Sequoia Voting Systems’ voting machines have come into question for glitches in the past. Voting machine companies are largely unregulated and tend to have a secretive nature. 

Some are also questioning Dominion Voting Systems in Georgia’s election. Trump has been calling for votes to be recounted in the state after the Republican Party alleged votes were counted after polls closed. There were also glitches in Gwinnett County that caused votes to be delayed. 

In Michigan, Dominion has been challenged by Trump because of a glitch in Antrim County that caused 6,000 votes to go to Biden that were cast for Trump. That glitch was only uncovered because Antrim County is a deeply Republican County and the results at first said that Biden had won the county. 

Bleck said that he hopes what comes out of this election is that people understand the procedure and the security behind voting machines. He said you don’t want elections to look like mischief.

“I'm listening and waiting with bated breath for someone to come up with something,” Bleck said. “With this point, I think the best thing is, you know, the FEC stepped in and sets up some regulations that may give them right and do more than just turning machines off at the end of the election (and) turn them back on.”

Bleck said when he and people like him, as well as subcontractors and those who were managing Sequoia before it got sold, it was a clean operation.

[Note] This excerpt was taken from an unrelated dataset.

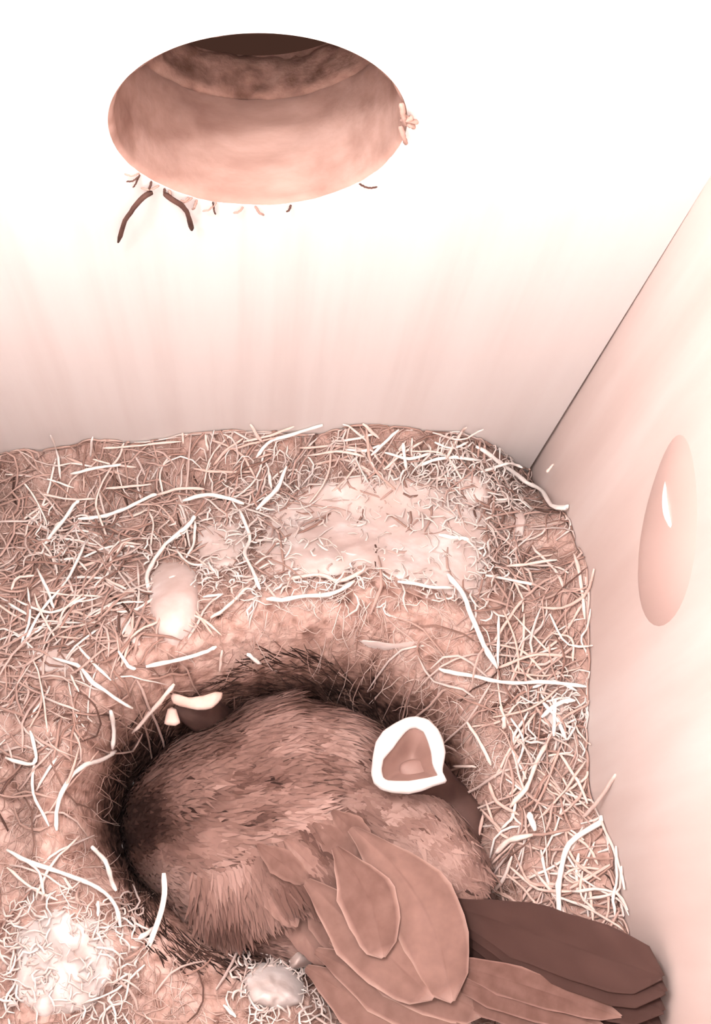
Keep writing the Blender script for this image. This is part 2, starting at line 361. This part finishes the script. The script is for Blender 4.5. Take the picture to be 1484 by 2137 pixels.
# ------------------------------------------------------------------ fine fibres (nobody could count them)
def fibres(name, X, Y, L, R, tone, lift, parent, mat, n=6, sides=3, curl=0.35, ang=None, up=0.0):
    N = len(X)
    a = rng.uniform(0, 2*math.pi, N) if ang is None else ang
    steps = np.cumsum(np.hstack([a[:, None], rng.normal(0, curl, (N, n-1))]), 1)
    bend = rng.normal(0, curl*0.8, N); steps += bend[:, None]*np.arange(n)[None, :]
    seg = L[:, None]/n
    px = X[:, None] + np.cumsum(np.cos(steps)*seg, 1); py = Y[:, None] + np.cumsum(np.sin(steps)*seg, 1)
    px = np.clip(px, XL+0.3, XR-0.3); py = np.clip(py, YB+0.3, YF-0.3)
    t = np.linspace(0, 1, n)
    pz = base_z(px, py) + (nest_z(px, py)-base_z(px, py))*0.75 + lift[:, None]*np.sin(math.pi*(0.1+0.8*t))[None, :] + up*rng.random(N)[:, None]*t[None, :]
    P = np.stack([px, py, pz], 2)
    T = np.gradient(P, axis=1); T /= np.linalg.norm(T, axis=2)[..., None]+1e-9
    A = np.cross(T, np.array([0, 0, 1.0])); A /= np.linalg.norm(A, axis=2)[..., None]+1e-9
    B = np.cross(A, T)
    an = np.arange(sides)*2*math.pi/sides + 0.5
    rad = R[:, None]*np.interp(t, [0, 0.15, 0.8, 1], [0.6, 1, 0.9, 0.4])[None, :]
    V = P[:, :, None, :] + rad[:, :, None, None]*(np.cos(an)[None, None, :, None]*A[:, :, None, :] + np.sin(an)[None, None, :, None]*B[:, :, None, :])
    base = (np.arange(N)*n*sides)[:, None, None]
    i = np.arange(n-1)[None, :, None]; k = np.arange(sides)[None, None, :]; j = (k+1) % sides
    Fq = np.stack([base+i*sides+k, base+i*sides+j, base+(i+1)*sides+j, base+(i+1)*sides+k], 3).reshape(-1, 4)
    tt = np.repeat(tone, n*sides)
    return tag(obj(name, V.reshape(-1, 3), Fq, mat, parent, tone=tt), kind='stuff')
def scatter(N, dens):
    X = rng.uniform(XL+1, XR-1, N*4); Y = rng.uniform(YB+1, YF-1, N*4)
    keep = rng.random(N*4) < dens(X, Y); return X[keep][:N], Y[keep][:N]
def out_of_cup(x, y): return np.clip((cup_r(x, y)-0.9)*6, 0.0, 1)
# fine hair and moss over the whole rim
def woolly(x, y):
    return np.clip(1.3-np.hypot((x-20)/21, (y-62)/13), 0, 1) + np.clip(1.3-np.hypot((x+29)/9, (y+2)/9), 0, 1)
X, Y = scatter(10000, lambda x, y: out_of_cup(x, y)*(0.45+0.55*np.clip((y-50)/25, 0, 1)+0.3*np.clip((x-32)/8, 0, 1))*(1-0.8*np.clip(woolly(x, y), 0, 1))); n_ = len(X)
fibres('fine_hair', X, Y, rng.uniform(3, 8, n_), rng.uniform(0.05, 0.11, n_), np.clip(0.62+0.35*noise(X, Y, 6, 21)+rng.normal(0, 0.10, n_)+0.3*np.clip(woolly(X, Y), 0, 1), 0.08, 1), rng.uniform(0.05, 0.45, n_), nest, FIBRE)
# coarser grass and rootlets: loose at the left, along the far edge and down the right side
def coarse(x, y):
    return out_of_cup(x, y)*np.clip(0.10 + 0.9*np.clip((-x-12)/14, 0, 1)*np.clip((y-24)/16, 0, 1) + 0.9*np.clip((x-37)/5, 0, 1) + 0.7*np.clip((y-62)/8, 0, 1), 0, 1)
X, Y = scatter(1500, lambda x, y: coarse(x, y)*(1-np.clip(woolly(x, y), 0, 1))); n_ = len(X)
fibres('coarse_grass', X, Y, rng.uniform(5, 15, n_), rng.uniform(0.13, 0.27, n_), np.clip(rng.normal(0.6, 0.2, n_), 0.1, 1), rng.uniform(0.3, 1.4, n_), nest, FIBRE, curl=0.22, up=1.5)
# dark rootlets that line the cup, toned darker still to stand for its shade
th = rng.uniform(0, 2*math.pi, 1800); rr = rng.uniform(0.74, 0.90, 1800) + 0.05*np.sin(th*5+1)
X = 5+31*rr*np.cos(th); Y = 18+28*rr*np.sin(th)
fibres('cup_lining', X, Y, rng.uniform(2, 4.5, 1800), rng.uniform(0.08, 0.15, 1800), np.clip(rng.normal(0.06, 0.09, 1800), 0.0, 0.5), rng.uniform(0.05, 0.4, 1800), nest, FIBRE, curl=0.05, ang=th+math.pi/2+rng.normal(0, 0.12, 1800))

# ------------------------------------------------------------------ wool and down
def pad(name, outline, h, mat, lift=0.2, rings=9, rough=0.5, seed=0, label=None):
    """a felted pad lying on the nest"""
    C = np.array(outline, float); n = 48
    # resample outline
    Q = np.vstack([C, C[:1]]); d = np.r_[0, np.cumsum(np.linalg.norm(np.diff(Q, axis=0), axis=1))]
    s = np.linspace(0, d[-1], n, endpoint=False); O = np.stack([np.interp(s, d, Q[:, 0]), np.interp(s, d, Q[:, 1])], 1)
    c = O.mean(0); v, f = [], []
    pts = []
    for i in range(rings):
        t = 1-i/rings
        for k in range(n): pts.append((*(c+(O[k]-c)*t), t))
    pts.append((*c, 0.0))
    H = np.array([hit(a, b) for a, b, _ in pts]); t = np.array([p[2] for p in pts])
    z = base_z(H[:, 0], H[:, 1]) + 0.9*noise(H[:, 0], H[:, 1], 7, 1)
    up = h*(1-t**3) + lift*(1-t**6) - 0.6*(t > 0.99)
    nz = rough*(noise(H[:, 0], H[:, 1], 2.5, seed+31) + 0.6*noise(H[:, 0], H[:, 1], 1.0, seed+32))*(1-t**4)
    V = np.stack([H[:, 0], H[:, 1], z+up+nz], 1)
    for i in range(rings-1):
        for k in range(n):
            j = (k+1) % n; f.append((i*n+k, i*n+j, (i+1)*n+j, (i+1)*n+k))
    for k in range(n): f.append(((rings-1)*n+k, (rings-1)*n+(k+1) % n, rings*n))
    o = obj(name, V, f, mat, nest)
    if label: o['label'] = label
    return o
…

“It was pretty serious,” Bleck said. “Then after it sold you know, we … kept in touch with some of them, but really the new people, they didn't have much use for what we were doing so I'm just saying, a lot of the people designed the original machines, the Advantage and that Edge to machines, they are just long gone.”

The computer voting machines Bleck and his employees at Bleck Design Group helped design in the 1980s were big news. In 1990, the systems were used in Chelmsford, Ma., with success.